Musial had reason to feel a little more friendly toward the Dodgers because the annoying Leo Durocher was suspended for a year by Happy Chandler for associating with known gamblers. Leo the Lip was replaced
by Musial’s old friend from the shaky spring of 1941, Burt Shotton, who wore civilian clothing in the dugout, à la Connie Mack.
But things never remained benign for long between the Dodgers and the Cardinals.
IN AN
August series at Ebbets Field, Medwick landed on Robinson’s left foot at first base, which was attributed to Robinson’s raw footwork at that unfamiliar position. Because Medwick had already welcomed Robinson to the majors, nothing was made of this collision. But a few days later, Enos Slaughter stepped on Robinson, and that was a totally different case.
The spiking happened in the eleventh inning, with Hugh Casey pitching in relief with Musial on first base. Slaughter hit a grounder to Robinson, who decided not to try to force Musial at second but instead stepped on first base for the sure out. However, as Robinson turned to check on Musial at second, Slaughter’s spikes raked down against the back of his right leg, just above the heel.
Robinson jumped around in pain before seeking treatment from the trainer, Harold Wendler, who later said, “Jackie was lucky he wasn’t maimed.
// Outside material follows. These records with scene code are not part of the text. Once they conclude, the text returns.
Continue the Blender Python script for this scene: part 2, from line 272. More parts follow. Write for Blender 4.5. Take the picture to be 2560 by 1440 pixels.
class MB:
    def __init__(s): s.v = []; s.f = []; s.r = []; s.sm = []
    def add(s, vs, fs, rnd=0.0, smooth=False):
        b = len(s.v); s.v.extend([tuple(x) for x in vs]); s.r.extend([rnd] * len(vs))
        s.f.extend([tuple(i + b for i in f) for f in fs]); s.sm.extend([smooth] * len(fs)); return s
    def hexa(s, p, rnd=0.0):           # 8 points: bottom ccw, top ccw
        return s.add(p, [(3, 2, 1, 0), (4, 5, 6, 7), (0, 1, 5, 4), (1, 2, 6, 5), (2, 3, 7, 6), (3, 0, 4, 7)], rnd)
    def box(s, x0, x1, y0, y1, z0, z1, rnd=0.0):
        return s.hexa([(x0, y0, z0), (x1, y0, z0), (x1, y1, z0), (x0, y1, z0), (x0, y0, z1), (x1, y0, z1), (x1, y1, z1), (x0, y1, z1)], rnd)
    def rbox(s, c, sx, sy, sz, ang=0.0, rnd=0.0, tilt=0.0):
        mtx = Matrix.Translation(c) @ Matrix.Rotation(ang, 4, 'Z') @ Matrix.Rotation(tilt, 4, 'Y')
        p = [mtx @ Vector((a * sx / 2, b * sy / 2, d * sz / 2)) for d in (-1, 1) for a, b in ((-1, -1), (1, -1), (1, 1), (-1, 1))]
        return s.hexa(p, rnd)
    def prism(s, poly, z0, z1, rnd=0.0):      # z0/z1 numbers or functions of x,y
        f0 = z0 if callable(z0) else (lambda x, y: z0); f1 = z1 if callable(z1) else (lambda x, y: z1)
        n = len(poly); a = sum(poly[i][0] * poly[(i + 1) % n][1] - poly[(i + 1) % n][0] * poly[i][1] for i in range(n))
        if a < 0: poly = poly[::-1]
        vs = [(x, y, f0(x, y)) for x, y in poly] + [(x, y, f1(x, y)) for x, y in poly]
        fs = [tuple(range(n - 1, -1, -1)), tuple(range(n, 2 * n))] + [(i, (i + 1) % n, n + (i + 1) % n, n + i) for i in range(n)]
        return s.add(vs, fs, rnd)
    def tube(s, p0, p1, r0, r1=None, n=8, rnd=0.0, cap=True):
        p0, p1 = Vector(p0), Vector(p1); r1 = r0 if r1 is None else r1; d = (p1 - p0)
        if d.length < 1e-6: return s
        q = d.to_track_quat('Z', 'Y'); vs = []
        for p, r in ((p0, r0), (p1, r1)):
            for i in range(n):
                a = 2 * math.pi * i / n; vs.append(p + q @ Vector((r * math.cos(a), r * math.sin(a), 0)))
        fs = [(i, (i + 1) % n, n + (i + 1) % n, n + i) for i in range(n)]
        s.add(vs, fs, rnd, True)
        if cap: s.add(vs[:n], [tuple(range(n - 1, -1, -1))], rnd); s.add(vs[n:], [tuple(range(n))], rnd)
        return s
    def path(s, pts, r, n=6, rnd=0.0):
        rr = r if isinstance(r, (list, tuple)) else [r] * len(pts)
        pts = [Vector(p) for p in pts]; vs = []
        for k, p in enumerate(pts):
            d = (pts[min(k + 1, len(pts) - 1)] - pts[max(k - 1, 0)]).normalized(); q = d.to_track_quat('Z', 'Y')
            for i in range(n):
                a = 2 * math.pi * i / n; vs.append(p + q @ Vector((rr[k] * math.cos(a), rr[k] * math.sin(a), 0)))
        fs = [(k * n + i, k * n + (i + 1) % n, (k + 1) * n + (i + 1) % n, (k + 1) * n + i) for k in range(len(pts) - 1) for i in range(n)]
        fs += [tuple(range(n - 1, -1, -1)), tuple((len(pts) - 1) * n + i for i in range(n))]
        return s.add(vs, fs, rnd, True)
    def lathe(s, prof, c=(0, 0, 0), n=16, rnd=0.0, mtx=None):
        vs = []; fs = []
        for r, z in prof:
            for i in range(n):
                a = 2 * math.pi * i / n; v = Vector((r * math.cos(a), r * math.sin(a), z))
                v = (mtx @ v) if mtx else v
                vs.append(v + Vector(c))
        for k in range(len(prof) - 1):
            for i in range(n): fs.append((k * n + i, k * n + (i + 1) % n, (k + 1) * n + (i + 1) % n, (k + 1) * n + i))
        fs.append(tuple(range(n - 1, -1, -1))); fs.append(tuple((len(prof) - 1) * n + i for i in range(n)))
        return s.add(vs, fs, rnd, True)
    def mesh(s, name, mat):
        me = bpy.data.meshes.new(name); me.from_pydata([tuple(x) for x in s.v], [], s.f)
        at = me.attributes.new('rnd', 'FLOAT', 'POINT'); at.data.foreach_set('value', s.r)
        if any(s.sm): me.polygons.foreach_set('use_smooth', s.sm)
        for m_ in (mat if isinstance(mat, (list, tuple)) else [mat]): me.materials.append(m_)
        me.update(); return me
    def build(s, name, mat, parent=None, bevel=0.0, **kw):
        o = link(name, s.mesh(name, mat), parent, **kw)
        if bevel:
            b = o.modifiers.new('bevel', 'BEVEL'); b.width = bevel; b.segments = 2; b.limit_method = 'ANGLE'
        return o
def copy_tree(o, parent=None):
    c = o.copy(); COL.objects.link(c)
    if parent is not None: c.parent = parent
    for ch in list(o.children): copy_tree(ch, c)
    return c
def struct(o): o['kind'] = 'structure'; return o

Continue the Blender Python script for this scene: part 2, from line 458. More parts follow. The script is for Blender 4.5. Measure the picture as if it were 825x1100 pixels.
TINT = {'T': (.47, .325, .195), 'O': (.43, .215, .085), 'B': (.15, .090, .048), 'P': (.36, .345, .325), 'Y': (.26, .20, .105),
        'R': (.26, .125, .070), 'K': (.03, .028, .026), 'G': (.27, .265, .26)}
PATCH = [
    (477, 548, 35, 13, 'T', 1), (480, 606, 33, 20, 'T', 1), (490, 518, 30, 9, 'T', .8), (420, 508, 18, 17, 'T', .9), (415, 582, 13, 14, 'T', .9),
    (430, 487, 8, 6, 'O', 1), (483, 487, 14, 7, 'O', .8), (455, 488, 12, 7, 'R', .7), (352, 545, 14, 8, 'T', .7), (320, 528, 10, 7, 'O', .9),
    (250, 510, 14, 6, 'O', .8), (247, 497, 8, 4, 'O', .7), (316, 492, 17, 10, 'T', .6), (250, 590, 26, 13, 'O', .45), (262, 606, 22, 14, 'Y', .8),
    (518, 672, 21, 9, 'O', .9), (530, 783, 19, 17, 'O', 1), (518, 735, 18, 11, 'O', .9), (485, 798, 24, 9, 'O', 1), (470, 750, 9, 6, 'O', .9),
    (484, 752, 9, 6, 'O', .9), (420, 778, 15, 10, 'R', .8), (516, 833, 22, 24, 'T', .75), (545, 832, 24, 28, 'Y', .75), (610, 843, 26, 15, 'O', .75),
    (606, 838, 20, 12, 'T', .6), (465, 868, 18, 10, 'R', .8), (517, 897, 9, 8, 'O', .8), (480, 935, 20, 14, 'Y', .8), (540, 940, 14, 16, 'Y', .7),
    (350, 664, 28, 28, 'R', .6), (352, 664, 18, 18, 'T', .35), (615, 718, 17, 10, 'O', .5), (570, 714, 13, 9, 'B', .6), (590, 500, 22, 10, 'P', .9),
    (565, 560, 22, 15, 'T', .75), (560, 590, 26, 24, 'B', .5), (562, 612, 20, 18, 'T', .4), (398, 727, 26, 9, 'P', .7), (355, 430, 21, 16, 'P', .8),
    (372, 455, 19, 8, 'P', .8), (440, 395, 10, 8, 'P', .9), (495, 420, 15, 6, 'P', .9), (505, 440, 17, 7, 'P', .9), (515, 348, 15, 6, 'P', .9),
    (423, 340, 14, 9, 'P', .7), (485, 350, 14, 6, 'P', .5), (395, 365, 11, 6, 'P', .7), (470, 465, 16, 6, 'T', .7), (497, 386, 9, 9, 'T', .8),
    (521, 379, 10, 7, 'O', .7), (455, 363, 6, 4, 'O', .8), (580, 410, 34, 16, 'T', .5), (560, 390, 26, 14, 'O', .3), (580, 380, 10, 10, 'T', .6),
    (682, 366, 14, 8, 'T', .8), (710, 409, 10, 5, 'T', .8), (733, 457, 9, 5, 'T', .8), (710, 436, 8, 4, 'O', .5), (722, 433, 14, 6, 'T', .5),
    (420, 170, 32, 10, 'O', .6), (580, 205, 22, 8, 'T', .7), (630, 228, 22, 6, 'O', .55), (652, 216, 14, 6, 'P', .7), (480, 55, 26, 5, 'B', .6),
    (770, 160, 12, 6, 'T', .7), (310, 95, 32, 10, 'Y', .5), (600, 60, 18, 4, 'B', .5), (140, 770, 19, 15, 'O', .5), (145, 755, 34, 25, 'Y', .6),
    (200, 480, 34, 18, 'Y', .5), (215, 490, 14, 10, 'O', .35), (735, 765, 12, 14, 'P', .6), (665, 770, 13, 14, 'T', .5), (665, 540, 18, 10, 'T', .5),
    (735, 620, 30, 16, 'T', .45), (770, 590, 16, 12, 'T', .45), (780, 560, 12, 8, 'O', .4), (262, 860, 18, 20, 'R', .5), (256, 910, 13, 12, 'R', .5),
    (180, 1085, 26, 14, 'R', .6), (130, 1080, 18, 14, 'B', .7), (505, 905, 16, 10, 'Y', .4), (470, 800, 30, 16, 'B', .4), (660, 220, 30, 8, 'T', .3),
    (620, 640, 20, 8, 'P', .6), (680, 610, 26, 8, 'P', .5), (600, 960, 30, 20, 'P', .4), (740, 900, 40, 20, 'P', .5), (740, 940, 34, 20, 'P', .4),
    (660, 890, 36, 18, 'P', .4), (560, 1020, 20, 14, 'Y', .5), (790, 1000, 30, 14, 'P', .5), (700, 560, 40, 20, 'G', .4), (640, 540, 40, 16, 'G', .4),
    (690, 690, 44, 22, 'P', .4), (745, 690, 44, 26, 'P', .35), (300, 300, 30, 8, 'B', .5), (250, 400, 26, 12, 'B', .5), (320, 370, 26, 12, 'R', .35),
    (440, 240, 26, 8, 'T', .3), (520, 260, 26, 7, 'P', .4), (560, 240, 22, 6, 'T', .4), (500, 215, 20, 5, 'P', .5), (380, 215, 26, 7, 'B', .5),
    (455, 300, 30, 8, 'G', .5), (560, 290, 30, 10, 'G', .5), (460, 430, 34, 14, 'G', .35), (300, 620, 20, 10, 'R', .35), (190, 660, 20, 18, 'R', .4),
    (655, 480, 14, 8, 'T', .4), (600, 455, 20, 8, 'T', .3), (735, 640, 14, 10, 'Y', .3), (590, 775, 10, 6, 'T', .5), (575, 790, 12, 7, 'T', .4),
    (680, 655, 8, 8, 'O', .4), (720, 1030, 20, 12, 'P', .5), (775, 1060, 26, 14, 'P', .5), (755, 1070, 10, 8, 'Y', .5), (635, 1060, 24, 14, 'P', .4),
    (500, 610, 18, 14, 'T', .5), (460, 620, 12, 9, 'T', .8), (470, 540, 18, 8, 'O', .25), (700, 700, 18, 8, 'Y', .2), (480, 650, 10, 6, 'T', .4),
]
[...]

I can’t understand how one ballplayer can deliberately do that to another one. He might have severed Robinson’s Achilles’ tendon and finished his baseball career.”
Robinson did not doubt Slaughter had tried to spike him. “What else could it have been?” Robinson asked.
Different people remember it different ways. Branca, who had gone into the seventh inning with a no-hitter, was out of the game during the spiking. Branca was in the dugout by then and can describe Slaughter swerving to his left to plant his foot on Robinson’s calf.
“
How he didn’t go tumbling, I’ll never know,” Branca said of Robinson.
Another close spectator was Joe McDonald, a high school kid who was working as visiting batboy that night. Later a general manager for the Mets and Cardinals, and a friend of Musial’s, McDonald said he was on the field outside the Cardinals’ dugout when Slaughter raced down the baseline. As a batboy, McDonald had a better look at the play than anybody sitting in the dugout. The dugout is a notoriously bad site for watching action on the
crowded field. When a manager says “I couldn’t see the play,” he is probably telling the truth.
“I see it developing,” McDonald narrated sixty years later. “I really thought Robinson was not the greatest first baseman; he hadn’t played there much.”
McDonald continued: “When you’re reaching for the ball, you don’t put your foot on the bag. I thought his foot was not straddling the bag but that it was indeed on top of the bag. Slaughter spiked him but I came to the conclusion that he didn’t mean it.
“I’m not defending him in any way. I thought it was accidental,” McDonald said.
McDonald recalled Slaughter trotting past the mound after being called out, and Dodger relief pitcher Hugh Casey taking a step toward Slaughter, as if to challenge him. “Two southerners were going to go at it, one of them in defense of Jackie.”
Musial soon became embroiled in the hard feelings. He was playing first base that year, a position he did not like except that it allowed him to get to know opponents. Not long after the spiking incident, Robinson reached first base. Like many other incidents that year, this casual encounter has several versions.
“
He said something to me like ‘Well, I’ll step on you, too,’ or something like that,” Musial once said. “I said something to him too, in a way, but it was such a thing that happened so quickly.” Musial recalled how he was “kinda keyed up, in a way, too, but it was nothing.”